When Elton John Made a Concept Album About How Awesome He Is
You really couldn't get any bigger than Elton John was in 1975. Going into the year, he had logged 10 Top 10 singles (with three of them reaching No. 1) and eight Top 10 albums (with five chart-toppers – including the previous year's Greatest Hits, which stayed there for 10 weeks).
So what was next for music's hugest star? A stand-alone single celebrating tennis legend Billie Jean King, a stateside reissue of his debut album (which never made it overseas the first time around) and a concept album about just how awesome it was to be Elton John in 1975.
Captain Fantastic and the Brown Dirt Cowboy, which was released in May 1975, got its start almost a year earlier, when John and his band gathered at Caribou Ranch in Colorado in June and July 1974 to record new songs penned by John and his longtime lyricist Bernie Taupin. The idea was to put into words and music the first couple of struggling years in the partnership between John and Taupin, when they were kicking around London – at first separately and eventually together – from 1967-69.
Coming off a string of hit records – 1972's Honky Chateau, 1973's Don't Shoot Me I'm Only the Piano Player and Goodbye Yellow Brick Road and 1974's Caribou – John was free to take his time making Captain Fantastic. And he did: It was the first album that he was allowed to record at his own pace. He was also free to dial back the commercial aspirations of his previous LPs and to focus on something more personal this time.
The fact that only one single was released from the album nods to its radio-unfriendly songs and to John's determination to stick to his creative instincts. The one cut that was pulled for airplay, the nearly seven-minute "Someone Saved My Life Tonight" – about John's 1969 suicide attempt – managed to give him another Top 10 hit. Though it stalled at No. 4 on the chart, John has said that he thinks it's the best song he and Taupin wrote together.
Likewise, Captain Fantastic and the Brown Dirt Cowboy is his favorite record. And it's easy to hear why. It comes together more effortlessly than any other John album, except for maybe Goodbye Yellow Brick Road, another LP that mythologizes the star machine in front of and feeding John. The 10 songs take their time unfurling like pages from an open diary uncovered from the lean years: "Bitter Fingers," "We All Fall in Love Sometimes," "Curtains" and the title track tell a story of struggle and survival that eventually leads to overwhelming success.
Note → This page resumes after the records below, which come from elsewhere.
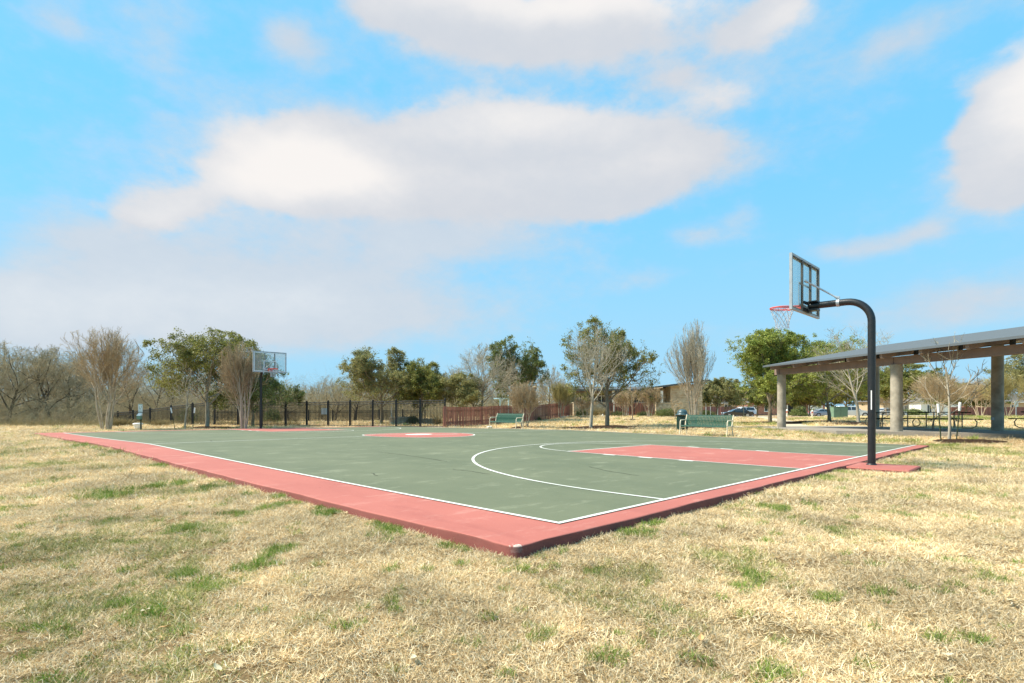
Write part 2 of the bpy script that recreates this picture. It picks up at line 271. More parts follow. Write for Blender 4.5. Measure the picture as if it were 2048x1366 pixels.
class MB:
    """collects boxes, tubes, lathes and prisms into one mesh"""
    def __init__(s): s.v = []; s.f = []; s.sm = []
    def add(s, vs, fs, smooth=False):
        n = len(s.v); s.v += [tuple(p) for p in vs]; s.f += [tuple(n+i for i in f) for f in fs]; s.sm += [smooth]*len(fs); return s
    def box(s, lo, hi, rot=None, at=(0,0,0)):
        (x0,y0,z0),(x1,y1,z1) = lo, hi
        vs = [Vector(p) for p in ((x0,y0,z0),(x1,y0,z0),(x1,y1,z0),(x0,y1,z0),(x0,y0,z1),(x1,y0,z1),(x1,y1,z1),(x0,y1,z1))]
        if rot is not None: vs = [rot @ p for p in vs]
        vs = [p+Vector(at) for p in vs]
        return s.add(vs, [(0,3,2,1),(4,5,6,7),(0,1,5,4),(1,2,6,5),(2,3,7,6),(3,0,4,7)])
    def rbox(s, lo, hi, r=.01):
        """box with chamfered vertical and top edges"""
        (x0,y0,z0),(x1,y1,z1) = lo, hi
        rings = [(z0, r, 0), (z1-r, r, 0), (z1, r, r)]
        vs = []
        for z, c, i in rings:
            a,b,cx,d = x0+i, x1-i, y0+i, y1-i
            vs += [(a+c,cx,z),(b-c,cx,z),(b,cx+c,z),(b,d-c,z),(b-c,d,z),(a+c,d,z),(a,d-c,z),(a,cx+c,z)]
        fs = [tuple(range(7,-1,-1)), tuple(range(16,24))]
        for k in (0,8):
            for i in range(8): fs.append((k+i, k+(i+1)%8, k+8+(i+1)%8, k+8+i))
        return s.add(vs, fs)
    def tube(s, pts, r, n=10, closed=False, cap=True):
        pts = [Vector(p) for p in pts]; rs = r if isinstance(r, (list, tuple)) else [r]*len(pts); vs = []; fs = []
        m = len(pts); up = None
        for i, p in enumerate(pts):
            if closed: t = pts[(i+1)%m]-pts[i-1]
            else: t = pts[min(i+1,m-1)]-pts[max(i-1,0)]
            t.normalize()
            if up is None: up = Vector((0,0,1)) if abs(t.z) < .9 else Vector((1,0,0))
            a = up-t*up.dot(t); a.normalize(); up = a; b = t.cross(a)
            for k in range(n):
                an = 2*math.pi*k/n; vs.append(p+(a*math.cos(an)+b*math.sin(an))*rs[i])
        for i in range(m if closed else m-1):
            j = (i+1)%m
            for k in range(n): fs.append((i*n+k, i*n+(k+1)%n, j*n+(k+1)%n, j*n+k))
        s.add(vs, fs, True)
        if cap and not closed: s.add([vs[k] for k in range(n)], [tuple(range(n-1,-1,-1))]); s.add([vs[(m-1)*n+k] for k in range(n)], [tuple(range(n))])
        return s
    def lathe(s, prof, n=20, at=(0,0,0)):
        vs = []; fs = []
        for r, z in prof:
            for k in range(n): an = 2*math.pi*k/n; vs.append((at[0]+r*math.cos(an), at[1]+r*math.sin(an), at[2]+z))
        for i in range(len(prof)-1):
            for k in range(n): fs.append((i*n+k, i*n+(k+1)%n, (i+1)*n+(k+1)%n, (i+1)*n+k))
        s.add(vs, fs, True)
        s.add([vs[k] for k in range(n)], [tuple(range(n-1,-1,-1))]); s.add([vs[(len(prof)-1)*n+k] for k in range(n)], [tuple(range(n))]); return s
    def prism(s, poly, t0, t1, axis='y'):
        """polygon in the xz plane swept along y (or yz along x)"""
        n = len(poly)
        P = lambda p, t: (p[0], t, p[1]) if axis == 'y' else (t, p[0], p[1])
        vs = [P(p, t0) for p in poly]+[P(p, t1) for p in poly]
        return s.add(vs, [tuple(range(n-1,-1,-1)), tuple(range(n,2*n))]+[(i, (i+1)%n, n+(i+1)%n, n+i) for i in range(n)])
    def build(s, name, m, parent=None):
        me = bpy.data.meshes.new(name); me.from_pydata(s.v, [], s.f); me.polygons.foreach_set('use_smooth', s.sm); me.update()
        bm = bmesh.new(); bm.from_mesh(me); bmesh.ops.recalc_face_normals(bm, faces=bm.faces); bm.to_mesh(me); bm.free()
        return link(name, me, m, parent)
def copy_tree(o, parent=None):
    c = o.copy(); COL.link(c)
    if parent is not None: c.parent = parent
    for ch in list(o.children): copy_tree(ch, c)
    return c

# ---------------------------------------------------------------- the court surface and the lie of the land
OX, OY, YAW = .4554, 5.4677, .7984; CY, SY = math.cos(YAW), math.sin(YAW)
CW, CL = 18.72, 29.87; R3, KW, GV, CR, FR, CY3 = 7.32, 2.10, 5.72, 2.2, 2.05, .74
UE, VE0, VE1, UE1 = .95, .34, 1.0, .22          # red apron widths: near sideline, near baseline, far baseline, far sideline
def courtZ(u, v):
    m = .5*((v-CL/2)+np.sqrt((v-CL/2)**2+.6))
    return -.0092*u+.0102*v-.0284*m+.0132*u*(CW-u)*4/CW**2-.076*v*(CL-v)*4/CL**2+.0000
def to_uv(x, y): dx = x-OX; dy = y-OY; return dx*CY+dy*SY, -dx*SY+dy*CY
def from_uv(u, v): return OX+u*CY-v*SY, OY+u*SY+v*CY
CP = np.array([(-30,22,-.22),(-26,30,-.27),(-20,34,-.30),(-60,30,-.5),(-14,42,-.40),(-5,41,-.38),(-22,60,-.55),(-8,60,-.5),(-50,60,-.7),(2,44,-.25),(4,38,-.26),(7,58,.06),(12,60,.08),(16,60,.03),(21,60,-.1),
  (8,34,-.27),(12,31,-.22),(19.8,43,-.2),(24,43,-.12),(23.4,38,-.08),(16,31,-.12),(17,22,-.14),(30,26,-.1),(26,14,-.1),(40,40,-.12),(33,57,-.08),(56,70,-.1),(50,60,0),(25,75,-.35),(34,92,-.8),(60,97,-.85),(80,97,-.8),(45,120,-.9),(90,120,-.9),(20,100,-.6),(0,100,-.6),
  (-40,110,-.8),(0,200,-1),(200,200,-1),(-200,200,-1),(200,50,-.5),(-200,40,-.8),(0,600,-1),(-12,0,-.12),(12,-6,-.1),(0,-20,-.1),(-60,-60,-.3),(60,-60,-.1)], float)
def smooth(t): t = np.clip(t, 0, 1); return t*t*(3-2*t)
def gz(x, y):
    x = np.asarray(x, float); y = np.asarray(y, float)
    d2 = (x[..., None]-CP[:,0])**2+(y[..., None]-CP[:,1])**2+4.
    w = 1/d2**1.6; base = (w*CP[:,2]).sum(-1)/w.sum(-1)
    u, v = to_uv(x, y); uc = np.clip(u, -UE, CW+UE1); vc = np.clip(v, -VE0, CL+VE1)
    d = np.hypot(u-uc, v-vc); s = smooth(d/7)
    z = (1-s)*(courtZ(uc, vc)-.095)+s*base
    near = smooth((30-np.hypot(x, y))/20)
    z = z+near*(.010*np.sin(x*1.7+y*.9)+.008*np.sin(x*3.9-y*2.7+1)+.005*np.sin(x*7.1+y*6.3))
    return z
def gz1(x, y): return float(gz(np.array([x]), np.array([y]))[0])
def AT(px, D, dz=0.):
    """a spot on the ground, from its bearing in the photograph and its distance"""
    x = (px-1024)/F*D; return (x, D, gz1(x, D)+dz)
def GP(px, py, h=-.1):
    D = F*(CAMZ-h)/(py-HZ); return ((px-1024)/F*D, D)

# ground sheet
def make_ground():
    ys = [-40,-20,-10,-5,-2,-.5]; y = 0.3
    while y < 12: ys.append(y); y += .12
    while y < 700: ys.append(y); y *= 1.025
    xs = []; x = 0
    st = .12
    while x < 8: xs.append(x); x += st
    while x < 700: xs.append(x); x *= 1.03
    xs = np.array(sorted(set([-a for a in xs]+xs))); ys = np.array(ys)
    X, Y = np.meshgrid(xs, ys); Z = gz(X, Y)
    v = np.stack([X.ravel(), Y.ravel(), Z.ravel()], 1); nx = len(xs)
    i = np.arange(len(ys)-1)[:,None]*nx+np.arange(nx-1)[None,:]
    f = np.stack([i, i+1, i+nx+1, i+nx], -1).reshape(-1, 4)
    return npmesh('ground', v, f, True)
def ground_material():
    m = bpy.data.materials.new('lawn'); m.use_nodes = True; nt = m.node_tree; N = nt.nodes.new; Lk = nt.links.new
    b = nt.nodes['Principled BSDF']; b.inputs['Roughness'].default_value = .95; b.inputs['Specular IOR Level'].default_value = .1
    g = N('ShaderNodeNewGeometry')
    def nz(sc, det, rg, lo, hi, vs=(1,1,1), off=(0,0,0)):
        mp = N('ShaderNodeMapping'); mp.inputs['Scale'].default_value = vs; mp.inputs['Location'].default_value = off; Lk(g.outputs['Position'], mp.inputs[0])
        n = N('ShaderNodeTexNoise'); n.inputs['Scale'].default_value = sc; n.inputs['Detail'].default_value = det; n.inputs['Roughness'].default_value = rg; Lk(mp.outputs[0], n.inputs['Vector'])
        r = N('ShaderNodeMapRange'); r.inputs['From Min'].default_value = lo; r.inputs['From Max'].default_value = hi; Lk(n.outputs['Fac'], r.inputs[0]); return r.outputs[0]
    def mix(f, a, c, s=1.):
        x = N('ShaderNodeMixRGB'); mm = N('ShaderNodeMath'); mm.operation = 'MULTIPLY'; mm.inputs[1].default_value = s; Lk(f, mm.inputs[0]); Lk(mm.outputs[0], x.inputs[0])
        for k, q in ((1,a),(2,c)):
            if isinstance(q, tuple): x.inputs[k].default_value = (*q,1)
            else: Lk(q, x.inputs[k])
        return x.outputs[0]
    o = mix(nz(.5, 6, .6, .35, .65), (.62,.45,.22), (.54,.38,.18))
    o = mix(nz(2.5, 6, .7, .4, .7), o, (.72,.56,.30), .6)
    o = mix(nz(9, 6, .75, .48, .62), o, (.27,.19,.09), .55)
    o = mix(nz(.22, 5, .6, .53, .66, (1,1.7,1), (5,8,0)), o, (.27,.27,.06), .6)
    o = mix(nz(.9, 6, .7, .60, .72, (1,1.5,1), (1,3,0)), o, (.22,.26,.05), .7)
    # ground mixed towards dark brown, strongest round the near corner of the court
    ds = N('ShaderNodeVectorMath'); ds.operation = 'DISTANCE'; ds.inputs[1].default_value = (0, 3, 0); Lk(g.outputs['Position'], ds.inputs[0])
    dm = N('ShaderNodeMapRange'); dm.inputs['From Min'].default_value = 5; dm.inputs['From Max'].default_value = 16; dm.inputs['To Min'].default_value = .75; dm.inputs['To Max'].default_value = 0; Lk(ds.outputs['Value'], dm.inputs[0])
    o = mix(dm.outputs[0], o, (.17,.105,.05))
    Lk(o, b.inputs['Base Color'])
    bp = N('ShaderNodeBump'); bp.inputs['Strength'].default_value = 1; bp.inputs['Distance'].default_value = .05
    n2 = N('ShaderNodeTexNoise'); n2.inputs['Scale'].default_value = 14; n2.inputs['Detail'].default_value = 8; n2.inputs['Roughness'].default_value = .75; Lk(g.outputs['Position'], n2.inputs['Vector']); Lk(n2.outputs['Fac'], bp.inputs['Height']); Lk(bp.outputs[0], b.inputs['Normal'])
    return m
tag(link('ground', make_ground(), ground_material()), kind='structure')

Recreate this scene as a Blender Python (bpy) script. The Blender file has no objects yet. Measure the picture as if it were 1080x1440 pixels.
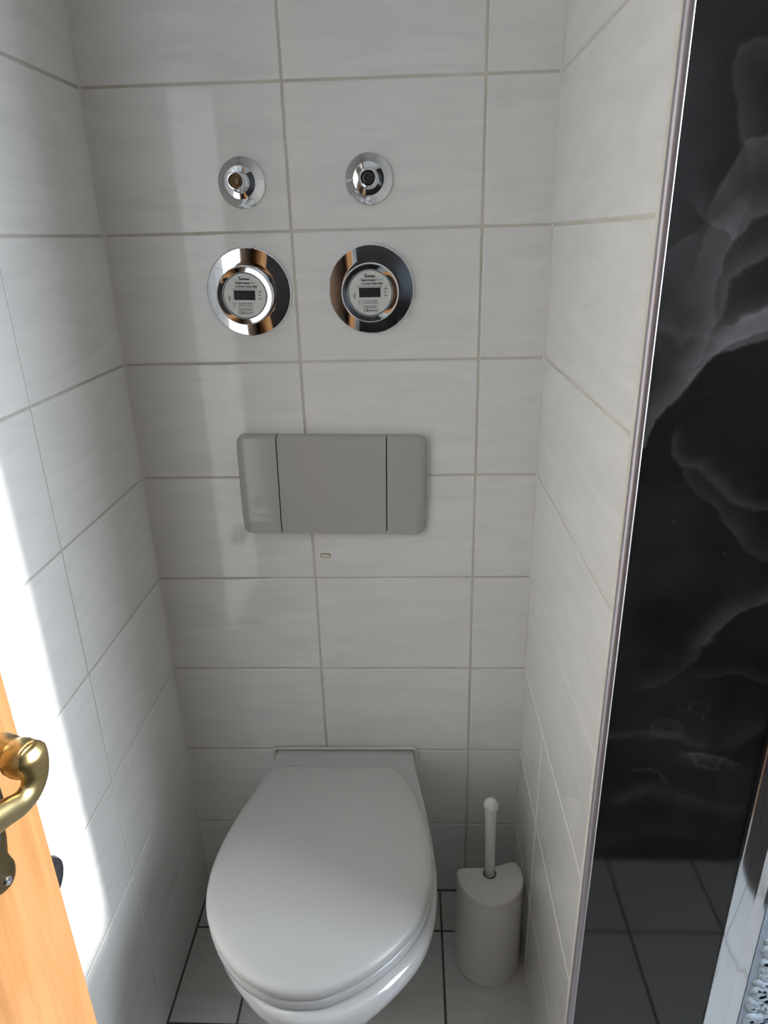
import bpy, bmesh, math, random
import numpy as np
from mathutils import Vector, Matrix
random.seed(4)
C = bpy.context.scene.collection
S = bpy.context.scene

# ------------------------------------------------------------------ camera
F_PX = 965.33
PITCH, YAW, ROLL = .3808, -.0458, -.0258
CAM = Vector((.1835, -1.1384, 1.3882))
fw = Vector((math.sin(YAW)*math.cos(PITCH), math.cos(YAW)*math.cos(PITCH), -math.sin(PITCH)))
rt = Vector((math.cos(YAW), -math.sin(YAW), 0))
up = rt.cross(fw)
R2 = math.cos(ROLL)*rt + math.sin(ROLL)*up
U2 = -math.sin(ROLL)*rt + math.cos(ROLL)*up
cd = bpy.data.cameras.new('camera')
cam = bpy.data.objects.new('camera', cd); C.objects.link(cam)
cd.sensor_fit = 'HORIZONTAL'; cd.sensor_width = 36; cd.lens = 36*F_PX/1080
cd.clip_start = .02
cam.matrix_world = Matrix(((R2.x, U2.x, -fw.x, CAM.x), (R2.y, U2.y, -fw.y, CAM.y), (R2.z, U2.z, -fw.z, CAM.z), (0, 0, 0, 1)))
S.camera = cam

# ------------------------------------------------------------------ light
w = bpy.data.worlds.new('world'); S.world = w; w.use_nodes = True
nt = w.node_tree; bg = nt.nodes['Background']
bg.inputs['Color'].default_value = (.80, .89, 1.0, 1); bg.inputs['Strength'].default_value = 7.6
SUN_EL = math.radians(15)
sd = bpy.data.lights.new('sun', 'SUN'); sun = bpy.data.objects.new('sun', sd); C.objects.link(sun)
sd.energy = 3.3; sd.angle = math.radians(3.0); sd.color = (.97, .98, 1.0)
sdir = Vector((-1, .13, -math.tan(SUN_EL))).normalized()
sun.rotation_euler = sdir.to_track_quat('-Z', 'Y').to_euler(); sun.location = (3, -1, 3)
pd = bpy.data.lights.new('window_portal', 'AREA'); po = bpy.data.objects.new('window_portal', pd); C.objects.link(po)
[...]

If the album doesn't include any tough rockers (["Gotta Get Me a] Meal Ticket" is the toughest) or any standout pop gems ("Someone Saved My Life Tonight" is as exquisitely paced and performed as it comes) that were John staples by the middle of his most historic decade, it's nonetheless an exhilarating journey – and one made even more arresting by John's commitment to it.
Continuing the wave of success that started a few years earlier, the album was a hit, debuting at No. 1 its very first week on the chart. (Captain Fantastic was the first LP to ever do this. These days, if albums don't debut at No. 1, they most likely will never reach that position; back in 1975, albums made slow climbs to the top.) It stayed at No. 1 for seven weeks, and eventually sold more than three million copies – another huge achievement, considering its dearth of singles. It also inspired a massively popular pinball machine: That's how huge John was in 1975.
For all of its accomplishments, however, Captain Fantastic and the Brown Dirt Cowboy marked the end of an era. It was the last time the original Elton John Band (guitarist Davey Johnstone, bassist Dee Murray and drummer Nigel Olsson) would play together on record until 1983's Too Low for Zero. It was also John's last classic album. When he returned later in the year with Rock of the Westies, he sounded tired, bored and drained.
It would be his last No. 1 album.
In 2006, more than 30 years after Captain Fantastic and the Brown Dirt Cowboy, John and Taupin made a sequel, The Captain & the Kid, which was every bit as commercially challenging as the original but not nearly as inspired. All these years later, the story of their early roadblocks at almost every step seems almost as outsized as the Elton John cartoon character stepping out on the album's famous cover art, particularly given John's commercial longevity. Was there really a time when he wasn't a star?
Captain Fantastic imagines this history as an underdog/antihero western. Its ending is enough to make anyone believe, its story a triumph of will and spirit. The era, the legend, the fantastic nature of being Elton John in 1975 – all were earned.